Young people in Britain are lining up to buy the hottest new release. It's not a pop recording, it's a book - featuring a boy who discovers he's a wizard, reports CBS News Correspondent Richard Roth.

The third volume of the adventures of Harry Potter is a hot item. Mostly propelled by word of mouth among kids on both sides of the Atlantic, the first two Harry Potter books sold more than 750,000 copies.

"They absolutely adore it," said one mother. "They couldn't wait to read it. Children that don't normally read are reading."

One young customer described the book's appeal for her. "It's fantasy but it's quite realistic, also," she said.

Since the summer school holiday in England hadn't started by Thursday, bookstores were asked not to begin selling the book until after 3:45 in the afternoon. The publishers claimed they didn't want to tempt anyone to play hooky.

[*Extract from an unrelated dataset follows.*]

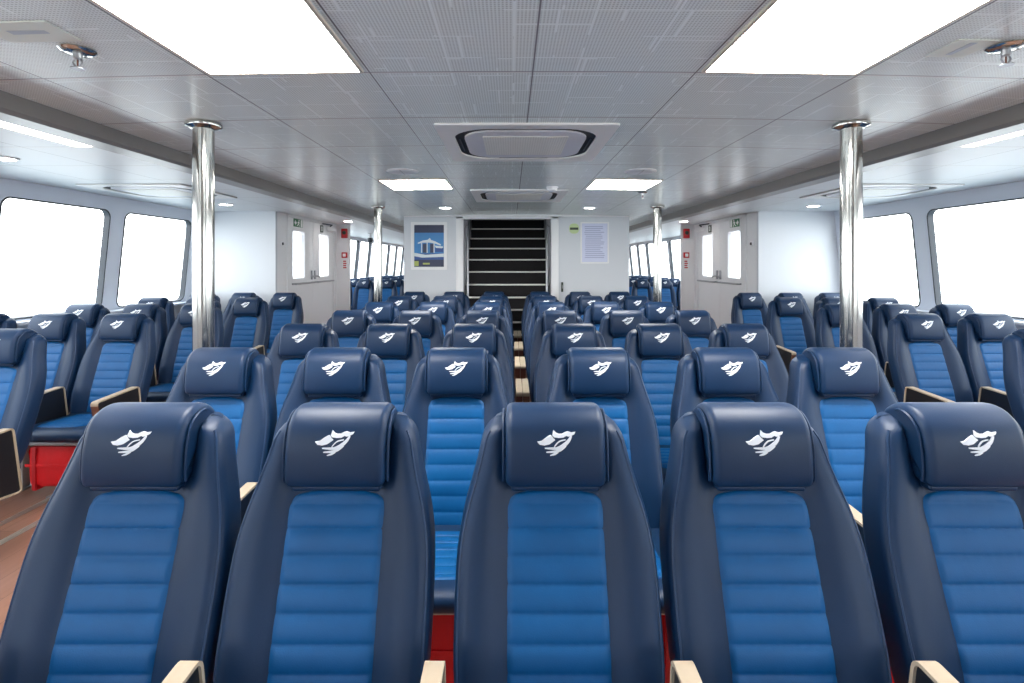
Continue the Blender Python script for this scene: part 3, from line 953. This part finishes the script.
# ------------------------------------------------------------------ rear wall pictures
t = thing('poster', 'blue harbour poster with white canopy in a pale frame left of the stairs', 'poster', (-1.265, YB, 1.785))
yq = lambda k: -.006-.0012*k
link('frame', plate_mesh('frame', [rrect(-.262, .262, -.345, .345, .01), rrect(-.218, .218, -.305, .305, .004)], .016, plane_mtx((0, -.008, 0), (1, 0, 0), (0, 0, 1)), M['white']), t)
PM = ['postsky', 'postdark', 'postwhite', 'postmid', 'postyellow']
mb = MB()
def pq(pts, k, mi):
    n = len(pts); mb.add([(x, yq(k), z) for x, z in pts]+[(x, -.001, z) for x, z in pts], [tuple(range(n))]+[(i, (i+1) % n, n+(i+1) % n, n+i) for i in range(n)], mi)
R4 = lambda a, b, c, d: [(a, c), (b, c), (b, d), (a, d)]
pq(R4(-.213, .213, -.302, .302), 0, 0)
pq(R4(-.213, .213, .19, .302), 1, 1)
pq(R4(-.213, .213, -.302, -.11), 1, 3)
pq(R4(-.213, .213, -.302, -.20), 2, 1)
pq([(-.165, .045), (-.09, .078), (-.02, .088), (.01, .115), (.03, .085), (.09, .065), (.175, .02), (.165, .004), (.08, .035), (0, .048), (-.09, .045), (-.16, .03)], 2, 2)
for a in (-.115, -.035, .065): pq(R4(a, a+.014, -.10, .05), 2, 2)
pq(R4(.09, .205, -.09, -.03), 1, 3); pq([(.08, .005), (.205, -.01), (.19, -.035), (.10, -.03)], 2, 2)
pq(R4(-.09, -.02, -.10, .03), 1, 1); pq(R4(.015, .075, -.10, .03), 1, 1)
pq([(-.213, -.10), (-.05, -.13), (.213, -.11), (.213, -.16), (-.1, -.17), (-.213, -.15)], 2, 2)
pq(R4(-.213, -.15, -.29, -.22), 3, 4); pq(R4(-.09, .01, -.27, -.245), 3, 4)
mb.build('print', [M[k] for k in PM], t, 0)
t = thing('notice', 'pale framed notice of fine print right of the stairs', 'notice', (1.13, YB, 1.83))
link('frame', plate_mesh('frame', [rrect(-.205, .205, -.30, .30, .008), rrect(-.185, .185, -.28, .28, .004)], .014, plane_mtx((0, -.007, 0), (1, 0, 0), (0, 0, 1)), M['white']), t)
mb = MB(); mb.box(-.184, .184, -.006, -.001, -.279, .279)
random.seed(3)
for k in range(17):
    z = .235-.028*k; mb.box(-.15+random.random()*.02, .08+random.random()*.07, -.0072, -.005, z-.006, z+.006, mi=1)
mb.build('sheet', [M['paper'], M['papertext']], t, 0)
t = thing('safety_sticker', 'pale green sticker with dark band beside the notice', 'sticker', (.833, YB, 2.035))
link('disc', plate_mesh('disc', [rrect(-.07, .07, -.072, .072, .055, 6)], .004, plane_mtx((0, -.002, 0), (1, 0, 0), (0, 0, 1)), M['stickergreen']), t)
mb = MB(); mb.box(-.06, .06, -.0065, -.003, -.018, .016); mb.build('band', M['signdark'], t, 0)
t = thing('wall_latch', 'small dark latch at the right edge of the stair opening', 'latch', (.66, YB, 1.19))
mb = MB(); mb.box(-.014, .014, -.028, 0, -.07, .07, .006); mb.build('body', M['signdark'], t, 30)
mb = MB(); mb.tube([(0, -.025, -.02), (0, -.045, .0), (0, -.025, .03)], .006, 6); mb.build('catch', M['steel'], t, 40)

# floor rails under the side seats
for sg in (-1, 1):
    mb = MB()
    for x in (2.87, 3.07, 3.395, 3.595, 3.92, 4.12):
        for dx in (-.016, .006): mb.box(sg*x+dx, sg*x+dx+.010, 0.6, 6.9, 0, .010, .002)
        mb.box(sg*x-.018, sg*x+.018, .6, 6.9, 0, .004)
    struct(mb.build('trim_7' if sg < 0 else 'trim_8', M['rail'], None, 0), 'metal seat rails let into the floor')

# ------------------------------------------------------------------ sky, exposure, camera
w = bpy.data.worlds.new('overcast_sky'); scene.world = w; w.use_nodes = True
nt = w.node_tree; h = NT(nt)
bg = nt.nodes['Background']
tc = nd(nt, 'ShaderNodeTexCoord'); sp = nd(nt, 'ShaderNodeSeparateXYZ'); h.lk(tc.outputs['Generated'], sp.inputs[0])
cr = nd(nt, 'ShaderNodeValToRGB')
cr.color_ramp.elements[0].position = .0; cr.color_ramp.elements[0].color = (.12, .17, .20, 1)
cr.color_ramp.elements[1].position = 1.0; cr.color_ramp.elements[1].color = (.80, .90, 1.0, 1)
e = cr.color_ramp.elements.new(.26); e.color = (.24, .30, .34, 1)
e = cr.color_ramp.elements.new(.42); e.color = (.74, .80, .84, 1)
e = cr.color_ramp.elements.new(.49); e.color = (.80, .86, .90, 1)
e = cr.color_ramp.elements.new(.52); e.color = (.95, .98, 1.0, 1)
h.lk(h.m('MULTIPLY_ADD', sp.outputs[2], .5, .5), cr.inputs[0])
h.lk(cr.outputs[0], bg.inputs[0]); bg.inputs[1].default_value = 3.1

scene.view_settings.view_transform = 'Standard'
scene.view_settings.look = 'None'
scene.view_settings.gamma = 1.0
scene.view_settings.use_curve_mapping = False
scene.view_settings.exposure = 1.27
scene.cycles.use_denoising = True
scene.cycles.max_bounces = 10
scene.cycles.diffuse_bounces = 6
scene.cycles.transparent_max_bounces = 12

cam = bpy.data.cameras.new('camera'); co = bpy.data.objects.new('camera', cam); COL.objects.link(co)
cam.sensor_width = 36.0; cam.sensor_fit = 'HORIZONTAL'; cam.lens = FPX/1024*36
cam.shift_x = (512-VPX)/1024; cam.shift_y = -(341.5-VPY)/1024
cam.clip_start = .02; cam.clip_end = 200
co.location = (CAMX, 0, EYE); co.rotation_euler = (PI/2, 0, 0)
scene.camera = co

Parents came in to buy copies for children who worried that the stores would sell out.

The book's author, J.K. Rowling, has become a national celebrity. A single mother formerly on welfare, she has done much of her writing in an Edinburgh café.

"The book is supposed to be funny," explained Rowling. "A lot of the humor for me comes from this conflict between the magical, very subversive world, and the workaday world where people refuse to see what is right under their noses, which is that there are still wizards living everywhere, but in secret. It amused me."